How about doing a touch and go at an airport with a known altitude,
while you are retracting flaps, quick twist of the dial to set field
elevation and away you go.

(this was a joke by the way, much as the original question)

Neil Gould wrote:
Recently, Mxsmanic posted:


"Jim Macklin" writes:


GPS, even a $100 hikers model will solve the problem. But I
just say, look at the ground, you can judge 1,000 feet
pretty well and you only need to apply the hemisphere rule
above 3,000 AGL.


GPS is far less accurate than an altimeter, and I don't think the
regulations say "if you have no radio, use GPS."

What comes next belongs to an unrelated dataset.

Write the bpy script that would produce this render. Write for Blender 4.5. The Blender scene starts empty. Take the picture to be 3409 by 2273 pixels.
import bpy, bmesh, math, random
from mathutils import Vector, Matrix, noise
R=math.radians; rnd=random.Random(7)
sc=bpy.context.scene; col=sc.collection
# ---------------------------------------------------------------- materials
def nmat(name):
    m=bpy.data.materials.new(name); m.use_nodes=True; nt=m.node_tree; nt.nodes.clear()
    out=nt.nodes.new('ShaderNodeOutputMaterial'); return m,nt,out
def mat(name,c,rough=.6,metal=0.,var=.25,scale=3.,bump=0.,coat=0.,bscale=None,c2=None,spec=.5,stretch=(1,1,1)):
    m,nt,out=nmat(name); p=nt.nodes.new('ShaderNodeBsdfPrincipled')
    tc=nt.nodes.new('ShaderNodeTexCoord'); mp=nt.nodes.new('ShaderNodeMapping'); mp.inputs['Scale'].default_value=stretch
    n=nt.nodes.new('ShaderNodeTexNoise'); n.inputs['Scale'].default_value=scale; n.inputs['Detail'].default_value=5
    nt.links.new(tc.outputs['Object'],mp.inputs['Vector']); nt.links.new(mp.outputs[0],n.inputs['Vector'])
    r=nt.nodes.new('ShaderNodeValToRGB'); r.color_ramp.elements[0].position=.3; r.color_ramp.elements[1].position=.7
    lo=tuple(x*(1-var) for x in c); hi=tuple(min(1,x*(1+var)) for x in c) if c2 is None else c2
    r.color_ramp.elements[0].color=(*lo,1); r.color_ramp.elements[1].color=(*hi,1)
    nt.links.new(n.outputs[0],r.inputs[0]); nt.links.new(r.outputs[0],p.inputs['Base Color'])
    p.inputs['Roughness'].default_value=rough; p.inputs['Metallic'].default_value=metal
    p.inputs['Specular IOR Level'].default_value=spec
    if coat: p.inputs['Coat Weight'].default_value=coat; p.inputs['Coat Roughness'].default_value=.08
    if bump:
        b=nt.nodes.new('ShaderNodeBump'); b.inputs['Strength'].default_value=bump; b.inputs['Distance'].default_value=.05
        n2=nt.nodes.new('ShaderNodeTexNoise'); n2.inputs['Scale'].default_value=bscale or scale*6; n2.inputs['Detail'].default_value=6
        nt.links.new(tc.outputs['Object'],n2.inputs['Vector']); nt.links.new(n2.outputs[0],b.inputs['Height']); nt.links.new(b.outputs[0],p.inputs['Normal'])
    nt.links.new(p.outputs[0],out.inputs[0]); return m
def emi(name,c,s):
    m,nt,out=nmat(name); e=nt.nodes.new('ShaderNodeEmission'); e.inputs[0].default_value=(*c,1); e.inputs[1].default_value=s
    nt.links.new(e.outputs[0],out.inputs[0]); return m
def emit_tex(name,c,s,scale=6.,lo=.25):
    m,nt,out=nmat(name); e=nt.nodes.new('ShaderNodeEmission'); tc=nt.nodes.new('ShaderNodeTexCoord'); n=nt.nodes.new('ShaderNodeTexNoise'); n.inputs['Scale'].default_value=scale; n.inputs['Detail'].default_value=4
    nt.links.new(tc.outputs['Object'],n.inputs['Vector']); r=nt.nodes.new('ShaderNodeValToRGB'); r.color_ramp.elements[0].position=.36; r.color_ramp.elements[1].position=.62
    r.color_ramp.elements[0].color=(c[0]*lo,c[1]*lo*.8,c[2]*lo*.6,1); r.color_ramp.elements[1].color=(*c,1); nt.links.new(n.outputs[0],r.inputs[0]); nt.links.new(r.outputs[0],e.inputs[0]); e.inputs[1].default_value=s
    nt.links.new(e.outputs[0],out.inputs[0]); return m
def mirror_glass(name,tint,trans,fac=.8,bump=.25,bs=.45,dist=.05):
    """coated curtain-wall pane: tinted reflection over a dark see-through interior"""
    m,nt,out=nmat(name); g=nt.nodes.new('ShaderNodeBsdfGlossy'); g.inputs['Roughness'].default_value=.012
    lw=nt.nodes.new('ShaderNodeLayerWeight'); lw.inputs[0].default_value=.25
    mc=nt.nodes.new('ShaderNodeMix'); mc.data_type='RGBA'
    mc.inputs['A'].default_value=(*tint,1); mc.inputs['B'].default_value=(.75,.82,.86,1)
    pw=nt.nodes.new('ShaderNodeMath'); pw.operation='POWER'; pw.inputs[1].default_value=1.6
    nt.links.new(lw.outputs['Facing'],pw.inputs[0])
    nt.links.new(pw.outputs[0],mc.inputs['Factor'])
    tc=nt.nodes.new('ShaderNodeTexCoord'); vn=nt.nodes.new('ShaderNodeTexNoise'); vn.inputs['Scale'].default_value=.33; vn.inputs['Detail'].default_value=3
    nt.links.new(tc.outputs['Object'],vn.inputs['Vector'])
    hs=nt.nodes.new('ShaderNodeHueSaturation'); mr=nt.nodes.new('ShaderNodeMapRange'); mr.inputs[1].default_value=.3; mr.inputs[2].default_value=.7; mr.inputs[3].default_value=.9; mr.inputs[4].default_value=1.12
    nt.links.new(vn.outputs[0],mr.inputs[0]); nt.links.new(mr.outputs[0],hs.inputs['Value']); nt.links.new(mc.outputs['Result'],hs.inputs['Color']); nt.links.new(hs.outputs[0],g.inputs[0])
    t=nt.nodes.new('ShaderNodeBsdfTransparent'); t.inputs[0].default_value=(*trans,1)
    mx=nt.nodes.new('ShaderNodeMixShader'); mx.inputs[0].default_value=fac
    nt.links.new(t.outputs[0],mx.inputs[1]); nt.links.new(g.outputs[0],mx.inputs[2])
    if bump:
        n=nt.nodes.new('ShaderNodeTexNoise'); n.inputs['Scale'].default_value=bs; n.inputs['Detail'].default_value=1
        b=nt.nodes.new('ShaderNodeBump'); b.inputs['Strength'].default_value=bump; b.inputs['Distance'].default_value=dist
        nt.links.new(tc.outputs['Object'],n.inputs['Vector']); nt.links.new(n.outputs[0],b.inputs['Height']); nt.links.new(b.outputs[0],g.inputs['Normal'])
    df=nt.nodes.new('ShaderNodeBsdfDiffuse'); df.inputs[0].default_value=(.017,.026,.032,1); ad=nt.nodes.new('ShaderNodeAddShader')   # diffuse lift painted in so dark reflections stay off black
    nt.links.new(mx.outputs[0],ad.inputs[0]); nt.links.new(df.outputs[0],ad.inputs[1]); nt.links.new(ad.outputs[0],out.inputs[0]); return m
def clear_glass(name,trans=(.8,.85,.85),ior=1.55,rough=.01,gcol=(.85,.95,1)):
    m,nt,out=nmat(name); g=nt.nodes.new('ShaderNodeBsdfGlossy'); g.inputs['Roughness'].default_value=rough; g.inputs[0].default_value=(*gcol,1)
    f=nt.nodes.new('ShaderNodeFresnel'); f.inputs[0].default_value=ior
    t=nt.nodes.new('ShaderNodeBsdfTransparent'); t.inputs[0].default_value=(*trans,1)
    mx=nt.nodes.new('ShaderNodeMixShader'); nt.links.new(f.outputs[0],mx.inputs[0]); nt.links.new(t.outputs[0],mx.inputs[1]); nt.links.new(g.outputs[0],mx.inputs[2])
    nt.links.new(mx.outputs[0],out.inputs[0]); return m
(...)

I'm not sure why you think that "GPS is far less accurate than an
altimiter...", as an altimeter only need be accurate to 75' to be legal.
GPS can do much better than that, and are unaffected by barometric
pressure; the result is a potential source of problems that require pilots
to fly by the altimeter, not the GPS. None of this has anything to do
with regulations, of course.

To answer your original question, the prudent pilot will take the
barometric pressure of their destination into consideration during
preflight planning, and adjust the altimeter accordingly. Most of the
time, the pressure won't change all that drastically at the destination in
the time it takes to fly 100 miles, and non-radio VFR pilots aren't likely
to fly in weather where the pressure is changing too rapidly.